Why is Osborne doing this, when he knows we need the money?
Meanwhile, we have been hit with a large increase in sales tax (VAT) which hits poor people hardest. As a result, they have to reconsider their purchases and buy fewer items, meaning the Exchequer takes less money, with this tax, than it should.
Why is Osborne doing this, when he knows we need the money?
The European Commission reckons it has declared war on tax evasion and avoidance – but has instructed member nations to single out only non-EU countries as havens, even though member states including Luxembourg, the Netherlands, Ireland and Belgium are known to have engaged in potentially harmful tax behaviour.
Why are these countries doing this, when they know they need the money?

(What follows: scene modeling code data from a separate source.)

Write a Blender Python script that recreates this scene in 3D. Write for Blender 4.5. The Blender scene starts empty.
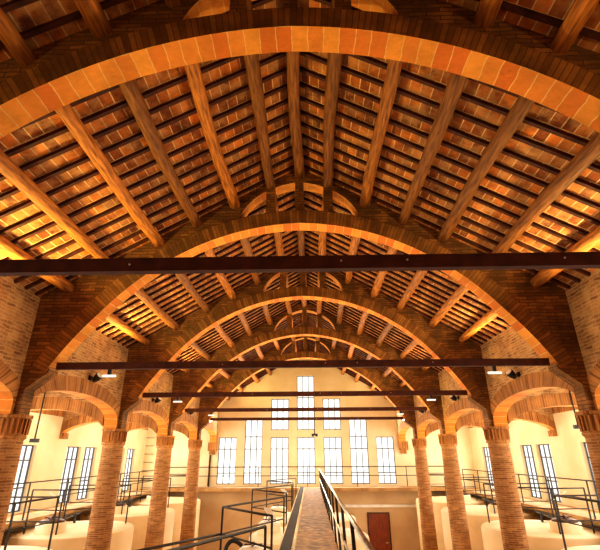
import bpy, bmesh, math, random
from mathutils import Matrix, Vector
random.seed(7)
PI = math.pi
scene = bpy.context.scene
COL = scene.collection

# ------------------------------------------------------------------ dimensions
EYE = (0.1505, 0.0, 4.8)
BAYS = [3.17, 7.17, 11.17, 15.17, 19.17]     # centre lines of the cross arches
YN, YF = -1.4, 23.2                          # back wall and far wall
XW = 4.60                                    # nave face of the arcade walls
XC = 4.68                                    # column centres
XO = 8.2                                     # outer walls
TH = 0.30                                    # arch thickness
DECK = 3.4
GAL = 3.3
def roof_z(x): return 10.10 - 0.58 * abs(x)
ORD = ['nearest', 'second', 'third', 'fourth', 'farthest']

# ------------------------------------------------------------------ materials
def lin(c):
    out = []
    for v in c:
        v /= 255.0
        out.append(v / 12.92 if v <= 0.04045 else ((v + 0.055) / 1.055) ** 2.4)
    return (out[0], out[1], out[2], 1.0)

def newmat(name, rough=0.85, metal=0.0):
    m = bpy.data.materials.new(name); m.use_nodes = True
    nt = m.node_tree
    b = nt.nodes['Principled BSDF']
    b.inputs['Roughness'].default_value = rough
    b.inputs['Metallic'].default_value = metal
    return m, nt, b

def noise_mat(name, c1, c2, scale=6.0, rough=0.85, metal=0.0, bump=0.15, detail=6, stretch=(1, 1, 1), c3=None, lo=0.35, hi=0.65):
    m, nt, b = newmat(name, rough, metal)
    tc = nt.nodes.new('ShaderNodeTexCoord')
    mp = nt.nodes.new('ShaderNodeMapping'); mp.inputs['Scale'].default_value = stretch
    nz = nt.nodes.new('ShaderNodeTexNoise'); nz.inputs['Scale'].default_value = scale; nz.inputs['Detail'].default_value = detail
    cr = nt.nodes.new('ShaderNodeValToRGB')
    cr.color_ramp.elements[0].position = lo; cr.color_ramp.elements[0].color = lin(c1)
    cr.color_ramp.elements[1].position = hi; cr.color_ramp.elements[1].color = lin(c2)
    if c3:
        e = cr.color_ramp.elements.new(min(0.97, hi + 0.14)); e.color = lin(c3)
    nt.links.new(tc.outputs['Object'], mp.inputs['Vector'])
    nt.links.new(mp.outputs['Vector'], nz.inputs['Vector'])
    nt.links.new(nz.outputs['Fac'], cr.inputs['Fac'])
    nt.links.new(cr.outputs['Color'], b.inputs['Base Color'])
    if bump:
        bp = nt.nodes.new('ShaderNodeBump'); bp.inputs['Strength'].default_value = bump; bp.inputs['Distance'].default_value = 0.03
        nt.links.new(nz.outputs['Fac'], bp.inputs['Height'])
        nt.links.new(bp.outputs['Normal'], b.inputs['Normal'])
    return m

def brick_mat(name, c1, c2, mortar, bw, rh, ms=0.008, offset=0.5, distort=0.0, dirt=(40, 22, 10), dirt_amt=0.5,
              rough=0.9, bump=0.5, patch=None, patch_amt=0.0, noise_scale=1.3):
    m, nt, b = newmat(name, rough)
    L = nt.links.new
    uv = nt.nodes.new('ShaderNodeUVMap')
    tc = nt.nodes.new('ShaderNodeTexCoord')
    br = nt.nodes.new('ShaderNodeTexBrick')
    br.offset = offset; br.offset_frequency = 2; br.squash = 1.0
    br.inputs['Color1'].default_value = lin(c1); br.inputs['Color2'].default_value = lin(c2)
    br.inputs['Mortar'].default_value = lin(mortar)
    br.inputs['Scale'].default_value = 1.0
    br.inputs['Mortar Size'].default_value = ms
    br.inputs['Mortar Smooth'].default_value = 0.3
    br.inputs['Brick Width'].default_value = bw
    br.inputs['Row Height'].default_value = rh
    vec = uv.outputs['UV']
    if distort:
        n0 = nt.nodes.new('ShaderNodeTexNoise'); n0.inputs['Scale'].default_value = 5.0; n0.inputs['Detail'].default_value = 3
        L(vec, n0.inputs['Vector'])
        sub = nt.nodes.new('ShaderNodeVectorMath'); sub.operation = 'SUBTRACT'; sub.inputs[1].default_value = (0.5, 0.5, 0.5)
        L(n0.outputs['Color'], sub.inputs[0])
        sc = nt.nodes.new('ShaderNodeVectorMath'); sc.operation = 'SCALE'; sc.inputs['Scale'].default_value = distort
        L(sub.outputs[0], sc.inputs[0])
        ad = nt.nodes.new('ShaderNodeVectorMath'); ad.operation = 'ADD'
        L(vec, ad.inputs[0]); L(sc.outputs[0], ad.inputs[1])
        vec = ad.outputs[0]
    L(vec, br.inputs['Vector'])
    n1 = nt.nodes.new('ShaderNodeTexNoise'); n1.inputs['Scale'].default_value = noise_scale; n1.inputs['Detail'].default_value = 8
    n1.inputs['Roughness'].default_value = 0.65
    L(tc.outputs['Object'], n1.inputs['Vector'])
    r1 = nt.nodes.new('ShaderNodeValToRGB')
    r1.color_ramp.elements[0].position = 0.40; r1.color_ramp.elements[0].color = (0, 0, 0, 1)
    r1.color_ramp.elements[1].position = 0.68; r1.color_ramp.elements[1].color = (dirt_amt,) * 3 + (1,)
    L(n1.outputs['Fac'], r1.inputs['Fac'])
    mx = nt.nodes.new('ShaderNodeMix'); mx.data_type = 'RGBA'
    L(r1.outputs['Color'], mx.inputs['Factor'])
    L(br.outputs['Color'], mx.inputs['A']); mx.inputs['B'].default_value = lin(dirt)
    col = mx.outputs['Result']
    if patch:
        n2 = nt.nodes.new('ShaderNodeTexNoise'); n2.inputs['Scale'].default_value = 3.1; n2.inputs['Detail'].default_value = 10
        n2.inputs['Roughness'].default_value = 0.7
        ofs = nt.nodes.new('ShaderNodeVectorMath'); ofs.operation = 'ADD'; ofs.inputs[1].default_value = (7.3, 2.1, 5.5)
        L(tc.outputs['Object'], ofs.inputs[0]); L(ofs.outputs[0], n2.inputs['Vector'])
        r2 = nt.nodes.new('ShaderNodeValToRGB')
        r2.color_ramp.elements[0].position = 0.45; r2.color_ramp.elements[0].color = (0, 0, 0, 1)
        r2.color_ramp.elements[1].position = 0.60; r2.color_ramp.elements[1].color = (patch_amt,) * 3 + (1,)
        L(n2.outputs['Fac'], r2.inputs['Fac'])
        m2 = nt.nodes.new('ShaderNodeMix'); m2.data_type = 'RGBA'
        L(r2.outputs['Color'], m2.inputs['Factor']); L(col, m2.inputs['A']); m2.inputs['B'].default_value = lin(patch)
        col = m2.outputs['Result']
    L(col, b.inputs['Base Color'])
    n3 = nt.nodes.new('ShaderNodeTexNoise'); n3.inputs['Scale'].default_value = 22; n3.inputs['Detail'].default_value = 5
    L(tc.outputs['Object'], n3.inputs['Vector'])
    mt = nt.nodes.new('ShaderNodeMath'); mt.operation = 'MULTIPLY_ADD'
    L(br.outputs['Fac'], mt.inputs[0]); mt.inputs[1].default_value = -0.6; L(n3.outputs['Fac'], mt.inputs[2])
    bp = nt.nodes.new('ShaderNodeBump'); bp.inputs['Strength'].default_value = bump; bp.inputs['Distance'].default_value = 0.02
    L(mt.outputs[0], bp.inputs['Height']); L(bp.outputs['Normal'], b.inputs['Normal'])
    return m

def emit_mat(name, c, s):
    m = bpy.data.materials.new(name); m.use_nodes = True
    nt = m.node_tree; nt.nodes.clear()
    e = nt.nodes.new('ShaderNodeEmission'); e.inputs['Color'].default_value = lin(c); e.inputs['Strength'].default_value = s
    o = nt.nodes.new('ShaderNodeOutputMaterial'); nt.links.new(e.outputs[0], o.inputs[0])
    return m

M = {}
M['column'] = brick_mat('column_brick', (204, 150, 94), (148, 96, 56), (206, 164, 112), 0.24, 0.042, 0.006, distort=0.025, dirt_amt=0.45, dirt=(80, 44, 22))
M['soldier'] = brick_mat('soldier_brick', (206, 142, 76), (150, 92, 44), (200, 156, 98), 0.062, 0.30, 0.007, offset=0.0, distort=0.02, dirt_amt=0.5, dirt=(70, 40, 18))
M['ring'] = brick_mat('arch_ring_brick', (196, 138, 72), (140, 92, 46), (120, 84, 44), 0.062, 0.30, 0.006, offset=0.0, distort=0.02, dirt_amt=0.7, dirt=(52, 34, 16), patch=(86, 70, 36), patch_amt=0.35)
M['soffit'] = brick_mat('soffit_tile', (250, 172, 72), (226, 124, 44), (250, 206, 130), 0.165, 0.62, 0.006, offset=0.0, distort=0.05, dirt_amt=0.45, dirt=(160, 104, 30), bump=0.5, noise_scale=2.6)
M['spandrel'] = brick_mat('spandrel_brick', (188, 130, 68), (128, 82, 42), (96, 66, 38), 0.28, 0.06, 0.007, distort=0.05, dirt_amt=0.7, dirt=(44, 28, 14), patch=(98, 74, 38), patch_amt=0.55)
M['rubble'] = brick_mat('rubble_wall', (216, 162, 100), (150, 98, 56), (216, 180, 130), 0.22, 0.058, 0.010, distort=0.08, dirt_amt=0.65, dirt=(104, 72, 38), patch=(222, 184, 128), patch_amt=0.5, bump=0.8)
M['tiles'] = brick_mat('roof_tiles', (240, 142, 56), (130, 64, 26), (250, 218, 164), 0.15, 0.285, 0.008, offset=0.37, distort=0.014, dirt_amt=0.9, dirt=(78, 36, 14), noise_scale=3.0, bump=0.35, patch=(214, 168, 110), patch_amt=0.5)
M['purlin'] = noise_mat('purlin_wood', (112, 62, 20), (206, 134, 54), 5, 0.7, bump=0.3, stretch=(6, 0.7, 6), lo=0.3, hi=0.7)
def vary(m, amt):
    nt = m.node_tree; b = nt.nodes['Principled BSDF']; l = b.inputs['Base Color'].links[0]; src = l.from_socket
    oi = nt.nodes.new('ShaderNodeObjectInfo'); mr = nt.nodes.new('ShaderNodeMapRange')
    mr.inputs['To Min'].default_value = 1 - amt; mr.inputs['To Max'].default_value = 1 + amt
    hs = nt.nodes.new('ShaderNodeHueSaturation'); nt.links.new(oi.outputs['Random'], mr.inputs['Value'])
    nt.links.new(mr.outputs[0], hs.inputs['Value']); nt.links.new(src, hs.inputs['Color']); nt.links.new(hs.outputs[0], b.inputs['Base Color'])
vary(M['purlin'], 0.45)
M['batten'] = noise_mat('batten_wood', (58, 26, 12), (92, 44, 20), 8, 0.8, bump=0.2)
M['steel'] = noise_mat('painted_steel', (66, 30, 18), (96, 46, 26), 7, 0.85, bump=0.05, lo=0.3, hi=0.7)
M['darksteel'] = noise_mat('dark_channel_steel', (26, 14, 14), (52, 28, 26), 5, 0.9, bump=0.05)
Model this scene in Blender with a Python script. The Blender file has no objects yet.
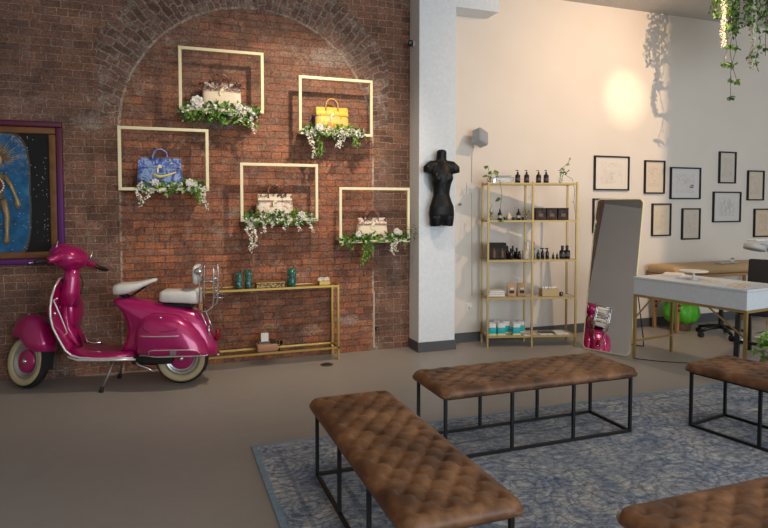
import bpy, math, random
from mathutils import Vector, Matrix, Euler
from math import pi, sin, cos, radians as R
SC = bpy.context.scene; COL = SC.collection
rnd = random.Random(7)

# ------------------------------------------------------------------ node helpers
class NT:
    def __init__(s, name):
        m = bpy.data.materials.new(name); m.use_nodes = True
        s.m = m; s.t = m.node_tree; s.b = s.t.nodes['Principled BSDF']
    def n(s, typ, ins=None, **kw):
        nd = s.t.nodes.new(typ)
        for k, v in kw.items(): setattr(nd, k, v)
        for k, v in (ins or {}).items():
            s.set(nd.inputs[k], v)
        return nd
    def set(s, sock, v):
        if isinstance(v, bpy.types.NodeSocket): s.t.links.new(v, sock)
        elif isinstance(v, (tuple, list)) and len(v) == 3 and sock.type == 'RGBA': sock.default_value = (*v, 1)
        else: sock.default_value = v
    def m_(s, op, a, b=None, c=None, clamp=False):
        nd = s.t.nodes.new('ShaderNodeMath'); nd.operation = op; nd.use_clamp = clamp
        s.set(nd.inputs[0], a)
        if b is not None: s.set(nd.inputs[1], b)
        if c is not None: s.set(nd.inputs[2], c)
        return nd.outputs[0]
    def mix(s, f, a, b, mode='MIX'):
        nd = s.t.nodes.new('ShaderNodeMix'); nd.data_type = 'RGBA'; nd.blend_type = mode
        s.set(nd.inputs[0], f); s.set(nd.inputs[6], a); s.set(nd.inputs[7], b)
        return nd.outputs[2]
    def co(s, out='Object'):
        return s.n('ShaderNodeTexCoord').outputs[out]
    def xyz(s, v):
        o = s.n('ShaderNodeSeparateXYZ', {0: v}).outputs
        return o[0], o[1], o[2]
    def comb(s, x, y, z=0.0):
        return s.n('ShaderNodeCombineXYZ', {0: x, 1: y, 2: z}).outputs[0]
    def noise(s, v, scale, detail=4, rough=.55, out=0, dist=0.0):
        return s.n('ShaderNodeTexNoise', {'Vector': v, 'Scale': scale, 'Detail': detail, 'Roughness': rough, 'Distortion': dist}).outputs[out]
    def ramp(s, f, stops, interp='LINEAR'):
        nd = s.t.nodes.new('ShaderNodeValToRGB'); cr = nd.color_ramp; cr.interpolation = interp
        s.set(nd.inputs[0], f)
        while len(cr.elements) < len(stops): cr.elements.new(.5)
        for e, (p, c) in zip(cr.elements, stops):
            e.position = p; e.color = (c, c, c, 1) if not isinstance(c, tuple) else (*c, 1)
        return nd.outputs[0]
    def bump(s, h, strength=.4, dist=.01):
        nd = s.n('ShaderNodeBump', {'Height': h, 'Strength': strength, 'Distance': dist})
        s.set(s.b.inputs['Normal'], nd.outputs[0])
    def base(s, c=None, rough=None, metal=None, **kw):
        if c is not None: s.set(s.b.inputs['Base Color'], c)
        if rough is not None: s.set(s.b.inputs['Roughness'], rough)
        if metal is not None: s.b.inputs['Metallic'].default_value = metal
        for k, v in kw.items(): s.set(s.b.inputs[k], v)
        return s.m

MATS = {}
def mat(name, col, rough=.5, metal=0., var=.12, scale=30, bump=0, **kw):
    if name in MATS: return MATS[name]
    t = NT(name); c = t.co()
    f = t.noise(c, scale, 3)
    lo = tuple(x * (1 - var) for x in col); hi = tuple(min(1, x * (1 + var)) for x in col)
    cc = t.mix(f, lo, hi)
    if bump: t.bump(f, bump, .004)
    MATS[name] = t.base(cc, rough, metal, **kw)
    return MATS[name]

# ------------------------------------------------------------------ mesh builder
class MB:
    def __init__(s): s.v = []; s.f = []
    def add(s, vs, fs, M=None):
        o = len(s.v)
        s.v += [tuple(M @ Vector(p)) if M else tuple(p) for p in vs]
        s.f += [tuple(i + o for i in f) for f in fs]
        return s
    def box(s, c, d, rz=0, M=None):
        x, y, z = (k / 2 for k in d)
        vs = [(-x,-y,-z),(x,-y,-z),(x,y,-z),(-x,y,-z),(-x,-y,z),(x,-y,z),(x,y,z),(-x,y,z)]
        fs = [(0,3,2,1),(4,5,6,7),(0,1,5,4),(1,2,6,5),(2,3,7,6),(3,0,4,7)]
        T = Matrix.Translation(c) @ Matrix.Rotation(rz, 4, 'Z')
        if M: T = M @ T
        return s.add(vs, fs, T)
    def b2(s, x0, x1, y0, y1, z0, z1): return s.box(((x0+x1)/2,(y0+y1)/2,(z0+z1)/2),(x1-x0,y1-y0,z1-z0))
    def bar(s, p0, p1, w, h=None):
        p0 = Vector(p0); p1 = Vector(p1); h = h or w; d = p1 - p0; L = d.length
        q = d.to_track_quat('X', 'Z').to_matrix().to_4x4()
        return s.box((0,0,0), (L, w, h), 0, Matrix.Translation((p0+p1)/2) @ q)
    def loft(s, rings, cap=True, closed=False):
        o = len(s.v); n = len(rings[0])
        for r in rings: s.v += [tuple(p) for p in r]
        m = len(rings)
        for i in range(m if closed else m-1):
            a = o + i*n; b = o + ((i+1) % m)*n
            for j in range(n):
                k = (j+1) % n
                s.f.append((a+j, a+k, b+k, b+j))
        if cap and not closed:
            s.f.append(tuple(o + j for j in reversed(range(n))))
            s.f.append(tuple(o + (m-1)*n + j for j in range(n)))
        return s
    def tube(s, pts, r, n=8, cap=True, closed=False):
        P = [Vector(p) for p in pts]; rings = []; m = len(P)
        up = None
        for i, p in enumerate(P):
            if closed: d = P[(i+1) % m] - P[i-1]
            else: d = P[min(i+1, m-1)] - P[max(i-1, 0)]
            d.normalize()
            if up is None:
                up = Vector((0,0,1)) if abs(d.z) < .9 else Vector((1,0,0))
            x = d.cross(up)
            if x.length < 1e-5: x = d.cross(Vector((0,1,.1)))
            x.normalize(); y = x.cross(d).normalized(); up = y
            rr = r[i] if isinstance(r, (list, tuple)) else r
            rings.append([p + (x*cos(2*pi*j/n) + y*sin(2*pi*j/n))*rr for j in range(n)])
        return s.loft(rings, cap, closed)
    def cyl(s, p0, p1, r0, r1=None, n=16): return s.tube([p0, p1], [r0, r0 if r1 is None else r1], n)
    def lathe(s, prof, c=(0,0,0), n=24, M=None):
        rings = [[Vector((c[0]+r*cos(2*pi*j/n), c[1]+r*sin(2*pi*j/n), c[2]+z)) for j in range(n)] for r, z in prof]
        if M: rings = [[M @ p for p in r] for r in rings]
        return s.loft(rings)
    def ball(s, c, r, n=12, m=8):
        if not isinstance(r, (tuple, list)): r = (r, r, r)
        rings = []
        for i in range(m+1):
            a = -pi/2 + pi*i/m; q = max(cos(a), .02)
            rings.append([(c[0]+r[0]*q*cos(2*pi*j/n), c[1]+r[1]*q*sin(2*pi*j/n), c[2]+r[2]*sin(a)) for j in range(n)])
        return s.loft(rings)
    def inflate(s, prof, w, p=2.6, y0=0., k=9, cen=None, side=0):
        # side profile (x,z) swept across y and rounded off towards both flanks (side=1: towards +y only)
        cx = cen[0] if cen else sum(q[0] for q in prof)/len(prof); cz = cen[1] if cen else sum(q[1] for q in prof)/len(prof)
        rings = []
        lo = 0. if side else -1.
        for i in range(k+1):
            a = lo + (1-lo)*i/k; a = math.copysign(abs(a)**.7, a) if not side else a**.6
            f = max(1-abs(a)**p, 0)**(1/p); f = max(f, .25)
            yy = y0 + w*a
            rings.append([(cx+(x-cx)*f, yy, cz+(z-cz)*f) for x, z in prof])
        return s.loft(rings)
    def build(s, name, m, parent=None, smooth=False, bevel=0, sub=0, solid=0, loc=None, rz=0, auto=None, seg=2):
        me = bpy.data.meshes.new(name); me.from_pydata(s.v, [], s.f); me.validate()
        import bmesh
        bm = bmesh.new(); bm.from_mesh(me); bmesh.ops.recalc_face_normals(bm, faces=bm.faces); bm.to_mesh(me); bm.free()
        if smooth: me.polygons.foreach_set('use_smooth', [True]*len(me.polygons))
        o = bpy.data.objects.new(name, me); COL.objects.link(o)
        o.data.materials.append(m)
        if parent: o.parent = parent
        if loc is not None: o.location = loc
        if rz: o.rotation_euler.z = rz
        if solid:
            d = o.modifiers.new('so', 'SOLIDIFY'); d.thickness = solid; d.offset = 0
        if bevel:
            d = o.modifiers.new('bv', 'BEVEL'); d.width = bevel; d.segments = seg; d.limit_method = 'ANGLE'; d.angle_limit = R(35)
            me.polygons.foreach_set('use_smooth', [True]*len(me.polygons)) if seg > 2 else None
        if sub:
            d = o.modifiers.new('ss', 'SUBSURF'); d.levels = sub; d.render_levels = sub
        return o

def tag(o, label=None, cat=None, group=None, kind=None):
    if label: o['label'] = label
    if cat: o['category'] = cat
    if group: o['group'] = group
    if kind: o['kind'] = kind
    return o
def thing(name, loc, label, cat, rz=0, group=None):
    o = bpy.data.objects.new(name, None); COL.objects.link(o); o.empty_display_size = .1
    o.location = loc; o.rotation_euler.z = rz
    return tag(o, label, cat, group)
def dup(root, loc, label, rz=None, group=None, scale=None):
    def cp(o, par):
        c = o.copy(); COL.objects.link(c); c.parent = par
        for ch in [k for k in COL.objects if k.parent == o]: cp(ch, c)
        return c
    kids = [k for k in COL.objects if k.parent == root]
    c = root.copy(); COL.objects.link(c); c.location = loc
    for k in kids: cp(k, c)
    if rz is not None: c.rotation_euler.z = rz
    if scale: c.scale = scale
    c['label'] = label
    if group: c['group'] = group
    return c
def struct(o, label=None):
    o['kind'] = 'structure'; return o
def circ(c, r, n, ax='z', a0=0, a1=2*pi, close=False):
    out = []
    for i in range(n if close else n+1):
        a = a0 + (a1-a0)*i/n
        q = (cos(a)*r, sin(a)*r)
        out.append({'z': (c[0]+q[0], c[1]+q[1], c[2]), 'y': (c[0]+q[0], c[1], c[2]+q[1]), 'x': (c[0], c[1]+q[0], c[2]+q[1])}[ax])
    return out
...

Beginning in 2009 (meaning we started this under a Labour administration, please note), the UK began switching from taxing worldwide income to solely taxing profit that companies claim is earned within the country, a so-called “territorial” system. It eliminated taxes on dividends paid to a UK company, even if coming from a subsidiary in a tax haven.
Why is Osborne continuing with this, when he knows we need the money?
Beginning last month, the UK slashed the tax rate to 10 per cent from the regular 23 per cent rate on profit attributed to patents and intellectual property.
Why is Osborne doing this, when he knows we need the money?
Here’s why, according to Yvette Hodgson, a spokeswoman for the Treasury. She said the government is “committed to creating the most competitive corporate tax system in the G20.
“Global tax rules have stood still for almost a century. Britain is leading the international effort to bring them into the 21st century.”
So 21st century taxation means beggaring not only populations but governments as well, while allowing multinational corporations to make off with all the cash?
No wonder people in Britain are so angry. We have every right to be.